Really, any road busy enough to justify a diverging diamond probably already needed separated bike lanes. But in America (motto: "If you aren't in a car, you don't matter"), there almost certainly was not any cycling infrastructure there before.
There is one of these near me. Their solution for pedestrians is to make them cross the high speed outer lanes four times (where drivers are encouraged to not slow down). Their solution for cyclists is take the lane and pray or get off and do what the pedestrians have to do.
Edited for clarity: pedestrians cross four times, not drivers are encouraged to not slow down four times.
To be clear, it is four times that pedestrians have to cross, not four times that drivers are encouraged to not slow down. Drivers are not explicitly encouraged to not slow down, but the point of the diverging diamond is to make drivers not have to slow down.
It doesn't help that US diverging diamonds seem to insist on having pedestrians walk through the median.

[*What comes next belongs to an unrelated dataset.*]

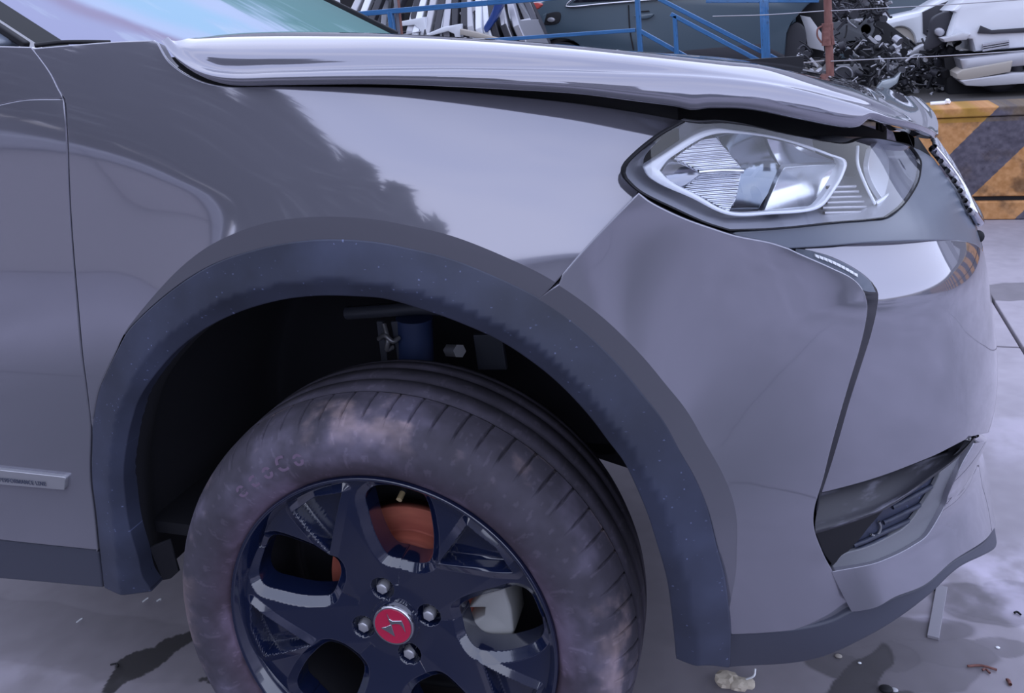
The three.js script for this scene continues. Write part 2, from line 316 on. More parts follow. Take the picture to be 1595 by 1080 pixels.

But honestly all interchanges are varying degrees of horrible and if you want your city to be bearable to navigate as a pedestrian/cyclist you just really don't want to do urban highways, or roads above a certain size in general.
There are many of these where I live. The lights are usually timed so that you just go straight through without having to stop. They're much better than the traditional intersections that came before.
I will absolutely concede that they're shitty for pedestrians or cyclists, however.